Machinist Apprentice | Land Rover Plate Cover | Day 57

Today I worked on a Land Rover Dust Cover Plate for one of the local high-end auto shops. I can show this part because it's a stock feature on some of the older Land Rover models that were discontinued and difficult to find. 

For this part, I had to set up two vices in the Haas VF2 and 12" soft jaws in both to hold the 24" aluminum bar. The first op consisted of tracing the part out, cutting all the vent grooves, then finishing the curved faces with a ball endmill. Then I'll make a fixture plate with one the spare bars of aluminum using location pins and bolts to hold it in place and finish the rest of the features from the other side and cut it out. 

The vent cutouts were relatively easy to cut out, I used a slightly smaller endmill than the size of the cutouts ramping down past the bottom, then used a contour toolpath to come in and clean up the walls removing the few thou I left behind. I started from the center and moved my way out so each cut would have the most rigidity and leave a more excellent finish. 

For the contour of the whole part, I only went down a few thou past the bottom of the curved features; this allows me to have enough stock around the base to get removed in the second op. I then went to a 1/8" square end mill and roughed out the curved sections of the part, leaving eight thou for the ball endmill to clean up. In the final finishing toolpath, I used a 1/8" ball with a four thou stepover, which left an excellent surface finish. Unfortunately, I had some difficulties trying to get the scallop toolpath to work due to some of the features on the part itself. 

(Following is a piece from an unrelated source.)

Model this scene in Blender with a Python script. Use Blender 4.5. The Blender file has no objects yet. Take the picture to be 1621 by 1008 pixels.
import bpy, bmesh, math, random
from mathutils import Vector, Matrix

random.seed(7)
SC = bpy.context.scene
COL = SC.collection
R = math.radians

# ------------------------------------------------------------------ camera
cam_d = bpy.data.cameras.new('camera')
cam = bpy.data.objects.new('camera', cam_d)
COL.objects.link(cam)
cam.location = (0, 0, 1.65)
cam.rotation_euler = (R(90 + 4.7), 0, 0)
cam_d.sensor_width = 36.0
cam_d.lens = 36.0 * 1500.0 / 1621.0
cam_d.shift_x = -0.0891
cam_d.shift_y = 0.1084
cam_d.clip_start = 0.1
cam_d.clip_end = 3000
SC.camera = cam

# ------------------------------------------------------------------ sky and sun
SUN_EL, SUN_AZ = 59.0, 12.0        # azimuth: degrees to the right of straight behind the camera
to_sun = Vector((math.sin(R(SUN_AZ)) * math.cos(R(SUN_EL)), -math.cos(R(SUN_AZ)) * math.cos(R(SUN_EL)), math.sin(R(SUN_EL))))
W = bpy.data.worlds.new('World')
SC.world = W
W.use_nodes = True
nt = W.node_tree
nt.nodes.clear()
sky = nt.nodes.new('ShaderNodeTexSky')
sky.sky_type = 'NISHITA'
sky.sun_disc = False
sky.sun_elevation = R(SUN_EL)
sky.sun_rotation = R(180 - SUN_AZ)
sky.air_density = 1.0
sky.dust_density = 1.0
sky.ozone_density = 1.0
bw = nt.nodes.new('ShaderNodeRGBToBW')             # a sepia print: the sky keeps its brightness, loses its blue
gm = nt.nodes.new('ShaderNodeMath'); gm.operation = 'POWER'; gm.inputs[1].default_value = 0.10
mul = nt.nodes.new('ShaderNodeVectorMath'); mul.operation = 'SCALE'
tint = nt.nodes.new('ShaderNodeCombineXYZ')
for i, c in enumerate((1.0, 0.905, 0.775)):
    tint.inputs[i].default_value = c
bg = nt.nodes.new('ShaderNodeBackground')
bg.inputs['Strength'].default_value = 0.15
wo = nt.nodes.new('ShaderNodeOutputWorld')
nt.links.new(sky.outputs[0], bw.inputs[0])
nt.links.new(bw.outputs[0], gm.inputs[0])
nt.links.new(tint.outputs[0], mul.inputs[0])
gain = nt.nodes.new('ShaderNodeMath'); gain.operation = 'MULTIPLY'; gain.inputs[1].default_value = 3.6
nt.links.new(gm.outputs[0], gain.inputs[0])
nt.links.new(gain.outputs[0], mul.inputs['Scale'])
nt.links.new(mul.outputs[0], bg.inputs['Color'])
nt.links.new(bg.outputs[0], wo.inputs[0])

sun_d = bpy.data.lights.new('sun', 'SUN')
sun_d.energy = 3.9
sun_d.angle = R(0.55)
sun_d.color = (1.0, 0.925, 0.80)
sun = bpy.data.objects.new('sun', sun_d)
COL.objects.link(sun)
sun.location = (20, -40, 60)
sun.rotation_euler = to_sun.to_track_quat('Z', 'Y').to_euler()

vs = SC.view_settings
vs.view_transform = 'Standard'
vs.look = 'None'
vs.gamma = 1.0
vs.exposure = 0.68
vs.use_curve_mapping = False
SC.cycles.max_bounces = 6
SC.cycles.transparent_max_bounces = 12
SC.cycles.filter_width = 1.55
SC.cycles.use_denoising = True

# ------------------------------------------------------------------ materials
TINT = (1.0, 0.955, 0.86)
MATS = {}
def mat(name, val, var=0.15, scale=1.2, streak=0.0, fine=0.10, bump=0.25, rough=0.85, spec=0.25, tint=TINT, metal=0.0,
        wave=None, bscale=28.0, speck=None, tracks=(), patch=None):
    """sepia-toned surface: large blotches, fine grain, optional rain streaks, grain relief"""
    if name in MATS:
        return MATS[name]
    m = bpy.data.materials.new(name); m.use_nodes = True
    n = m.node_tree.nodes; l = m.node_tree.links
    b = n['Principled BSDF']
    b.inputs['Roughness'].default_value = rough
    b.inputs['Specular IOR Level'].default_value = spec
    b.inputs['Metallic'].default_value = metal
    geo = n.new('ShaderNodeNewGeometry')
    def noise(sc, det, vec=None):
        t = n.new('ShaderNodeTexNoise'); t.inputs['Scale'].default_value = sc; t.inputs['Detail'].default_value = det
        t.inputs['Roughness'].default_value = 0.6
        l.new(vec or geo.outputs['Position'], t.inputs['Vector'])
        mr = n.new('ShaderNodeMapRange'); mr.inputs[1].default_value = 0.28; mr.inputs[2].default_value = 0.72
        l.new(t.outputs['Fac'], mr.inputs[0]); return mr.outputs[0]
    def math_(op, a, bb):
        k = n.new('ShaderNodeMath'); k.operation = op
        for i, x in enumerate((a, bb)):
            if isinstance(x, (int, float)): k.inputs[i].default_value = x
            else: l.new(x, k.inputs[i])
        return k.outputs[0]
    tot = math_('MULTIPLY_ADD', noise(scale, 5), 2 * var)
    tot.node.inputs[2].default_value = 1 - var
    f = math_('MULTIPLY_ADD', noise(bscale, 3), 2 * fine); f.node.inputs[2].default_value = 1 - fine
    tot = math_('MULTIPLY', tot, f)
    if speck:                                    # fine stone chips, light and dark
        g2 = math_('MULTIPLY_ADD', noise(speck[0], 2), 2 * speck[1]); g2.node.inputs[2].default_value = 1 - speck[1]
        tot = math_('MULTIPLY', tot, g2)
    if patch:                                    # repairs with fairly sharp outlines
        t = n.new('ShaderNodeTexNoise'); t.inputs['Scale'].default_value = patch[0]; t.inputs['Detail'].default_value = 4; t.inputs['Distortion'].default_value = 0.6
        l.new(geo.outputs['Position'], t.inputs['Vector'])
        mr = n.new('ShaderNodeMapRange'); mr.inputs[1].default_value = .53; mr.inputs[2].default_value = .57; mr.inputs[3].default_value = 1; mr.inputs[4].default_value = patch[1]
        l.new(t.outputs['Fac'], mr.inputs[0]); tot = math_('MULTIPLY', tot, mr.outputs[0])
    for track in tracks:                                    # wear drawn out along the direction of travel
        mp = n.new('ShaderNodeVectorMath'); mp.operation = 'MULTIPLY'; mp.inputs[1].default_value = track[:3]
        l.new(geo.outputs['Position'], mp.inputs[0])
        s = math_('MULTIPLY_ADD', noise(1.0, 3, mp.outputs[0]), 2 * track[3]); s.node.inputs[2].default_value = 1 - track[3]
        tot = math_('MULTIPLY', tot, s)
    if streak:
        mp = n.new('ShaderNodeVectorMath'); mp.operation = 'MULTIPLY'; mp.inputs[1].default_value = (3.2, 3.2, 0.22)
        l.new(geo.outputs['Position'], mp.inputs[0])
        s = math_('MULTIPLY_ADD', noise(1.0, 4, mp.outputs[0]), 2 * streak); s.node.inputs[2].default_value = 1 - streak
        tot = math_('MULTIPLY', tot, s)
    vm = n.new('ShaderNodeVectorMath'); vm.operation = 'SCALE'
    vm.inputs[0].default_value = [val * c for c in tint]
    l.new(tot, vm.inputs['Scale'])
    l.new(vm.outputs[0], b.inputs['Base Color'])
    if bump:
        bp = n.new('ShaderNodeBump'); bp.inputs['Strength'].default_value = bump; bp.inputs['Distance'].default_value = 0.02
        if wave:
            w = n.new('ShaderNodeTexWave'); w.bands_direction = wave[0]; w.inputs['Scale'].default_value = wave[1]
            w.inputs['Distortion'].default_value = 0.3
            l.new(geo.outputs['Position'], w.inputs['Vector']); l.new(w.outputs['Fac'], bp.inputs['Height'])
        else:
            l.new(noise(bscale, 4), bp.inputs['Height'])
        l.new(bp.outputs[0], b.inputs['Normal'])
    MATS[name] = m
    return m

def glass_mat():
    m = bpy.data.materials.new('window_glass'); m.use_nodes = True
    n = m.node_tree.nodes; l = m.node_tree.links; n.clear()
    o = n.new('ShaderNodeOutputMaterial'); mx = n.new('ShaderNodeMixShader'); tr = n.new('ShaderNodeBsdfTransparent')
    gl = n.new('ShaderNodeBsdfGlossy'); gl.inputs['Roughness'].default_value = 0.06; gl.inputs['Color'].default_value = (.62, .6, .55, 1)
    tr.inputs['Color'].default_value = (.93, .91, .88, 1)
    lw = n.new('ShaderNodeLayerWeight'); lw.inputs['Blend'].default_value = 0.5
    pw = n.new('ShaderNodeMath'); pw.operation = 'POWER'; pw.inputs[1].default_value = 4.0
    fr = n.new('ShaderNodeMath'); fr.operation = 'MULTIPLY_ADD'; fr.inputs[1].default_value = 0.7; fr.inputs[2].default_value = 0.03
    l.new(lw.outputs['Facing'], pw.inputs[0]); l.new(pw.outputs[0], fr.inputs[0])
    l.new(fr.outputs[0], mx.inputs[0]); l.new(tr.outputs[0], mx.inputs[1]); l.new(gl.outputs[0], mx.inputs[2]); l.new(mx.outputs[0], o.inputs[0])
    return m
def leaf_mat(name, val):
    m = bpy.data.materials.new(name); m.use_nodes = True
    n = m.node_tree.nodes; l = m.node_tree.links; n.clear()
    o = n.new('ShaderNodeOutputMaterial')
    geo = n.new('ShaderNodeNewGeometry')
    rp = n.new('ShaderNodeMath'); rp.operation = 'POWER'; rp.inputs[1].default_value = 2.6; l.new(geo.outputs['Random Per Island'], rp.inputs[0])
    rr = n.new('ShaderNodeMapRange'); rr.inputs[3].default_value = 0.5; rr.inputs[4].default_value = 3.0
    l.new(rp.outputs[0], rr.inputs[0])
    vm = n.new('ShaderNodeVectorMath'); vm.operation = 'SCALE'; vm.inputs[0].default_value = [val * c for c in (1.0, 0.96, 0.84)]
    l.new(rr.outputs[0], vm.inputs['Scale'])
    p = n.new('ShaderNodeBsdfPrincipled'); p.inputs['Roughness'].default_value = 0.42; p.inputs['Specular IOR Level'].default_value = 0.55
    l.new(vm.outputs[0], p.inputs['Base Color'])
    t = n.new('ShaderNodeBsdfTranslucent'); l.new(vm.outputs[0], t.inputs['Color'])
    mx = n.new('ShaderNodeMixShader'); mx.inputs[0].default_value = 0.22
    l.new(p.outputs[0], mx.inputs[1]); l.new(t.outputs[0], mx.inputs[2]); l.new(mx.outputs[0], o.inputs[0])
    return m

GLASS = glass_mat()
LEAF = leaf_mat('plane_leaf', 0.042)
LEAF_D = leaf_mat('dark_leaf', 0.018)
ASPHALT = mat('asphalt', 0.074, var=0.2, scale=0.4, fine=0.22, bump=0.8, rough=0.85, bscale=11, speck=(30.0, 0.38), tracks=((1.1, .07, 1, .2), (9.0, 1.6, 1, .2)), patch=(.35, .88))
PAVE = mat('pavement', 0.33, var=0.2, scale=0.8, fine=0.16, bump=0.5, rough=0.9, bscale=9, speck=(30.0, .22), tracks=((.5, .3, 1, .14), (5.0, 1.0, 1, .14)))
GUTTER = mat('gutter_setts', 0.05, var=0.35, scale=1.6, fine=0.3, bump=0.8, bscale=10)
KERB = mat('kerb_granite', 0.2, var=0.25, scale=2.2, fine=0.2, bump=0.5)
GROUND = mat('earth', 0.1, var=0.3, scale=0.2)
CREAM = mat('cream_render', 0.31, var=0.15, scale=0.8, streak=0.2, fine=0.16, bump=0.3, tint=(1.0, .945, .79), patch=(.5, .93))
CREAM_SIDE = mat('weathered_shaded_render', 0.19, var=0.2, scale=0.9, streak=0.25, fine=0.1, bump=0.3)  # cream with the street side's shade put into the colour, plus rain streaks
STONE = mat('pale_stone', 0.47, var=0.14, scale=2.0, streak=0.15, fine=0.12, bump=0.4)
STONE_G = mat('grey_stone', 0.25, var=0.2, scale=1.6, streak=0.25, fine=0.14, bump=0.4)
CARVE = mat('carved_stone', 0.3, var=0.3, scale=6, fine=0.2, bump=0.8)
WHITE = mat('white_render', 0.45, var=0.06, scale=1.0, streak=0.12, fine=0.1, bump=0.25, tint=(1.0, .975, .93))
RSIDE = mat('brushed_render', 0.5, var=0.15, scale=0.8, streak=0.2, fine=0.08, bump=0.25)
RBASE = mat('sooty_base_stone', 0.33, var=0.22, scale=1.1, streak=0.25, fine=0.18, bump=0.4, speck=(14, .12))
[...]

For some reason, the manufacturing addition was available to me for a week or two a while back but now is restricted again, my boss didn't upgrade so I'm not sure why I was able to use some of the features before. I did end up using a few of the credits that you start with to get it for the day and used the trim feature to avoid certain areas in the model. 

I also had to clean the surface of the part after the rest of the operations were finished due to a mistake on my part. Unfortuantely this pushed burrs down inside each of the grooves of the vent slots and so will probably come in again and re-contour the inside faces to remove those instead of trying to do it by hand.